The scandal involving Facebook and Cambridge Analytica (a private company for data analysis and strategic communication) raises, among others, the problem of regulating learning algorithms. And the problem lies above all in the fact that there is no necessary connection between intelligence and free will. Unlike human beings, algorithms do not have a will of their own, they serve the goals that are set for them Though spectacular, artificial intelligence bears little resemblance to the mental processes of humans – as the Portuguese neuroscientist António Damásio, Professor at the University of Southern California, brilliantly explains[i]. To this extent, not all impacts of artificial intelligence are easily regulated or translated into legislation – and so traditional regulation might not work[ii].
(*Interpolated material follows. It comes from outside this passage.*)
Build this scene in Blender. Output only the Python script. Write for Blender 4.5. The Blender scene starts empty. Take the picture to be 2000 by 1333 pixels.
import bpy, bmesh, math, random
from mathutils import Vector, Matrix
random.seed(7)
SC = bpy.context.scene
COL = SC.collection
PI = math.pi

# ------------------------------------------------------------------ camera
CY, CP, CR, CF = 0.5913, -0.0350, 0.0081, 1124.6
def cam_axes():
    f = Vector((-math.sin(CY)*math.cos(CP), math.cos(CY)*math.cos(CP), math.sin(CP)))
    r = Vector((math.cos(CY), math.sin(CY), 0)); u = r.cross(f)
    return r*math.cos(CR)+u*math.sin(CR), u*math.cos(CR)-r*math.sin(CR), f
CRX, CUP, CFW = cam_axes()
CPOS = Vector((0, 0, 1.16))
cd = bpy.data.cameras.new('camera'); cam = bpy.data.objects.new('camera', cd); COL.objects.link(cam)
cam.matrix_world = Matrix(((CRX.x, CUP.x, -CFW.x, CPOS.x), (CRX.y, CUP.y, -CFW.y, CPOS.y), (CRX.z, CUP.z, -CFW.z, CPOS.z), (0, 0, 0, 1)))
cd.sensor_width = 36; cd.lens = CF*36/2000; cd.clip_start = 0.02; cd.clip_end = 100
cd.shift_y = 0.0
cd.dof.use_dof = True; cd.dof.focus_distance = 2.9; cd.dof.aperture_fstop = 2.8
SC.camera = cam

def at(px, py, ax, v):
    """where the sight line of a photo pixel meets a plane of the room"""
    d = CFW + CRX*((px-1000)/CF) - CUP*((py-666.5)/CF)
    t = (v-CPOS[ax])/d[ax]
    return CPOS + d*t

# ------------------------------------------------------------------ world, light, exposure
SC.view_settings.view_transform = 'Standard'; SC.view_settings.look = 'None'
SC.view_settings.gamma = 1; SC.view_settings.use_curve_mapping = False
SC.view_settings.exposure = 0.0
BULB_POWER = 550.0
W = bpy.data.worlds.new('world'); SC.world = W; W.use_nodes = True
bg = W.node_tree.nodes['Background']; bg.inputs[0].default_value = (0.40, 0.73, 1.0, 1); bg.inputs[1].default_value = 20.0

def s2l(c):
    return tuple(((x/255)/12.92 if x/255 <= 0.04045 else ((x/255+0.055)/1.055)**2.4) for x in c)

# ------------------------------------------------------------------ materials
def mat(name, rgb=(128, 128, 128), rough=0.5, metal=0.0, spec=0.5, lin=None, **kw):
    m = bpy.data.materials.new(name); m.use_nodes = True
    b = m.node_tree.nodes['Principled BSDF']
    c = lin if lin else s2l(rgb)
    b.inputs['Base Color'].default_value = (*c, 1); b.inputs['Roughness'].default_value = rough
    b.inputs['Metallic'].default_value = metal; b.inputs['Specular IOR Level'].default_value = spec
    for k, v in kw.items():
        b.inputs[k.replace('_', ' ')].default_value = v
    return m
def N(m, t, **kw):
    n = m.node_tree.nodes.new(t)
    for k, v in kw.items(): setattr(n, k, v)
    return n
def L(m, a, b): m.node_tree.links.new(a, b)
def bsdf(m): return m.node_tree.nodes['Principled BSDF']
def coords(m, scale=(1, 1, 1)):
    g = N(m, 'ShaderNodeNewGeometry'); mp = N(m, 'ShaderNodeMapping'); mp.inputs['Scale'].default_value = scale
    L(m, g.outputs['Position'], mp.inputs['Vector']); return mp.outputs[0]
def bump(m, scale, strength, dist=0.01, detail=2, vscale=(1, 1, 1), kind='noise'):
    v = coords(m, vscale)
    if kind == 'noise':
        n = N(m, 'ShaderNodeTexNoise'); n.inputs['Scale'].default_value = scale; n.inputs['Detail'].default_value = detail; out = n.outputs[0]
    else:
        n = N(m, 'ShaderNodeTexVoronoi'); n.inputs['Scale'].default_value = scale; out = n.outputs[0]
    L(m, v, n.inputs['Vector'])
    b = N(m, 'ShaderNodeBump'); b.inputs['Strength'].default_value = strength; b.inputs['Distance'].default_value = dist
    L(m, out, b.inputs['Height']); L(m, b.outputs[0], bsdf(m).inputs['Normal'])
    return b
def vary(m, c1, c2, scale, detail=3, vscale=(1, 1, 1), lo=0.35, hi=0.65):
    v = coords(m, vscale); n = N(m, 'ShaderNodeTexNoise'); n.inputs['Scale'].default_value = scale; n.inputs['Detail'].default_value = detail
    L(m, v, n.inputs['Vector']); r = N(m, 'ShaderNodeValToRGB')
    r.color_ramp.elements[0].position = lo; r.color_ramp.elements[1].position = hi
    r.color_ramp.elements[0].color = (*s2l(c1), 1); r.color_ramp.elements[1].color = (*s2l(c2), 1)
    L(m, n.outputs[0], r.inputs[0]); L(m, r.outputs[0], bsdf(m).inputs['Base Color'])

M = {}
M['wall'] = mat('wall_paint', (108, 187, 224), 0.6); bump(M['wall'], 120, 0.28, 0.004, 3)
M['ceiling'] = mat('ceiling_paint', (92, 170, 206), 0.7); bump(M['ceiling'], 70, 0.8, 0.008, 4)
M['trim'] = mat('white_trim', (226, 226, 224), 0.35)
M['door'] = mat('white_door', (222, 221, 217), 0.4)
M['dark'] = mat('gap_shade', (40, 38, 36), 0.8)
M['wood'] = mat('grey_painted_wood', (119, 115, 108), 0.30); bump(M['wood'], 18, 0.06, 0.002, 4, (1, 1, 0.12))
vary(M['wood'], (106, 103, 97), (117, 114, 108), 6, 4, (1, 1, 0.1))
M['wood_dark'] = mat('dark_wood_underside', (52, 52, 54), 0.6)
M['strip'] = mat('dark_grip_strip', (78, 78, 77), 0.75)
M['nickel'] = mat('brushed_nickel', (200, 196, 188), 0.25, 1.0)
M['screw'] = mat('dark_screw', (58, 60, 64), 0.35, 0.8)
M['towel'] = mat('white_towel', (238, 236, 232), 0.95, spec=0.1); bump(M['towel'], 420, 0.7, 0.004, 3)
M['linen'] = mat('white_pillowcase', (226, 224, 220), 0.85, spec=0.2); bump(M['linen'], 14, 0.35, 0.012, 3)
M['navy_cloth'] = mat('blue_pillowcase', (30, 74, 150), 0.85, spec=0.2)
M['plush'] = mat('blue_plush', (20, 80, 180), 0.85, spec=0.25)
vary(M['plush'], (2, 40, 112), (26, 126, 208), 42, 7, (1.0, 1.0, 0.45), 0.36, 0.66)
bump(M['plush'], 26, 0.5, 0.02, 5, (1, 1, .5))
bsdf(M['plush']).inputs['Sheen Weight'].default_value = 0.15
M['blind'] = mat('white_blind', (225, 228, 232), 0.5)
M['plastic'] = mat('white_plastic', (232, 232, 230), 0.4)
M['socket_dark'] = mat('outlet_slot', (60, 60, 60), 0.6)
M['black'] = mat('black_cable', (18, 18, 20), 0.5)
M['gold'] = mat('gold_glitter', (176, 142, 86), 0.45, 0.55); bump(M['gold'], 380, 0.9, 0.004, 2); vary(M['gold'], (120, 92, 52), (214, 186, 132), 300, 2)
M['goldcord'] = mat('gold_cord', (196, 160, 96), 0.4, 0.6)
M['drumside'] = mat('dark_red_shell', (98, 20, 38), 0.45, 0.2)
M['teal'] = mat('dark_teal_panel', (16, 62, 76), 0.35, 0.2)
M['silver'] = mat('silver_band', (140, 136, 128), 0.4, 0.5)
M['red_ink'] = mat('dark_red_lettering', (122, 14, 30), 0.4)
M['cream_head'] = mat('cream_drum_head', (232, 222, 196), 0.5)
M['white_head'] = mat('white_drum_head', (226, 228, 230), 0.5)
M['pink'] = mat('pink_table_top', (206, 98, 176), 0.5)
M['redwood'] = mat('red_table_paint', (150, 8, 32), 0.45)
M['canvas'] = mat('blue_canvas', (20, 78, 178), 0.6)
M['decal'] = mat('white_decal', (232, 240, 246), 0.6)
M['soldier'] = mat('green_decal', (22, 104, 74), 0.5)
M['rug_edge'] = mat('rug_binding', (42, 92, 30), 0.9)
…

In a study dedicated to explaining why data (including personal data) are at the basis of the Machine-Learning Revolution – and to what extent artificial intelligence is reconfiguring science, business, and politics – another Portuguese scientist, Pedro Domingos, Professor in the Department of Computer Science and Engineering at the University of Washington, explains that the problem that defines the digital age is the following: how do we find each other? This applies to both producers and consumers – who need to establish a connection before any transaction happens –, but also to anyone looking for a job or a romantic partner. Computers allowed the existence of the Internet – and the Internet created a flood of data and the problem of limitless choice. Now, machine learning uses this infinity of data to help solve the limitless choice problem. Netflix may have 100,000 DVD titles in stock, but if customers cannot find the ones they like, they will end up choosing the hits; so, Netflix uses a learning algorithm that identifies customer tastes and recommends DVDs. Simple as that, explains the Author[iii].